Versalles era un lugar inhóspito. Carecía de pasillos, ese invento del siglo XIX, de manera que, para acceder a una habitación, debías recorrer todas las del ala, y penetrar, una tras otra, la intimidad de sus ocupantes. En invierno era frío. Las chimeneas no tiraban mucho, por lo que todo estaba impregnado de humo. Había verdaderos problemas en Versalles para acceder a calidades que hoy son importantes, como la intimidad, la higiene, el confort. Sin embargo, cientos de aristócratas aceptaban la invitación del rey para ir a vivir allá. Por calidades que, aún hoy, son más importantes que todas las anteriores, como el honor o la vanidad. El honor y la vanidad son, en fin, más importantes que el dinero. De hecho, muchos de aquellos nobles acababan arruinados al no poder seguir el protocolo diario que obligaba a continuos cambios de ropa, y a evitar, en esos cambios, las repeticiones. Versalles era una máquina incómoda de adquirir cosas y objetos para recibir a cambio honor. Solo es comprensible si imaginamos amplios espacios, en el patio frontal, hoy abiertos, dedicados a las tiendas, que proveían a la nobleza de todas las materias que estaban obligados a adquirir para poder vivir en Versalles. Seda, pelucas, perfumes, complementos.
Por una serie de circunstancias, conozco bien Versalles. He pasado mucho tiempo allí. Pero he empezado estas líneas no para hablarles de Versalles, sino de uno de los mejores recuerdos de mi vida. Conforme he ido escribiendo he ido, no obstante, sospechando que, en realidad, no les hablaré sobre un recuerdo, sino sobre su contrario, el olvido.
Cuando fui por primera vez con mi hijo a Versalles, mi hijo era pequeño. Recuerdo que aún no hablaba bien, pero que disfrutó con todas las historias que le expliqué. Recuerdo que donde más disfrutó fue en l’Hameau de la Reine, una aldea estilizada, cerca de Le Petit Trianon, en la que María Antonieta jugaba, muy en la onda de Rousseau, a ser una buena salvaje. Se vestía de pastora sexy y, con sus amigos y amigas, pasaban el día leyendo, hablando, usando aquella cosa tan rara y divertida, hoy desaparecida, que era el amor en el siglo XVIII, y jugando a los inocentes, entre un ganado sin olor ni estiércol, que cada día era lavado por el servicio. Hacia el mediodía fuimos a comer al restaurante que hay en el recinto –no tira de espaldas, pero no está mal–. Mi hijo me pidió que le dibujara una máquina que sirviera para lavar el ganado de María Antonieta. Empecé a dibujar esa máquina en el reverso del mantel. Era un tren de lavado en el que los animales entraban a través de una cinta continua y eran lavados, secados, perfumados. Nos pasamos horas riendo y dibujándolo. El dibujo fue, al final, asombrosamente grande y detallado. Su ejecución me supuso un momento de felicidad inaudita. Periódicamente lo recuerdo, para comprobar el carácter sencillo e imprevisto de la felicidad. La felicidad se parece a la infelicidad en que está donde menos te la esperas. Luego, él pintó el dibujo. Con ceras que llevaba en el bolsillo. Lo pintó meticulosamente. Es decir, tapó el dibujo con la pintura.

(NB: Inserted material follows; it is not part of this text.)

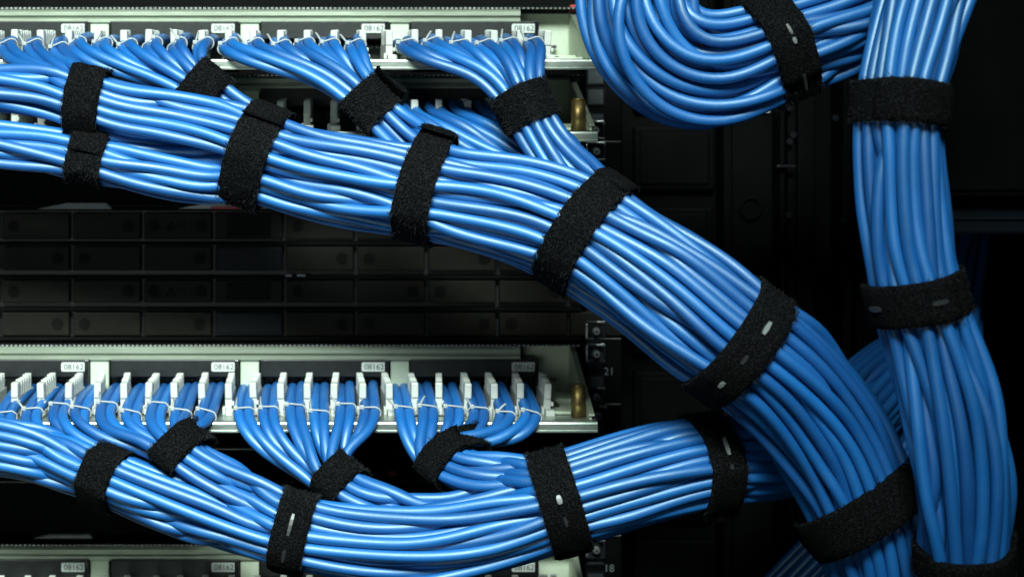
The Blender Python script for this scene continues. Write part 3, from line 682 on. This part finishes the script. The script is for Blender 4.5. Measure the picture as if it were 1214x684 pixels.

Si aquel dibujo era el recuerdo de una vivencia fue, en fin, tapado por los colores de otro recuerdo y otra vivencia. Dejó de existir para pasar a ser una atmósfera de colores.
Es imposible conservar los recuerdos. Tal vez responden a vivencias que no existieron jamás. Es decir, que jamás fueron compartidas. Sobre los recuerdos, solo hay capas de color opaco, tal vez. Es un poco absurdo hablar de memoria colectiva. La memoria colectiva, aquello que pueden recordar dos o más personas, tal vez solo sean colores que esconden un recuerdo certero.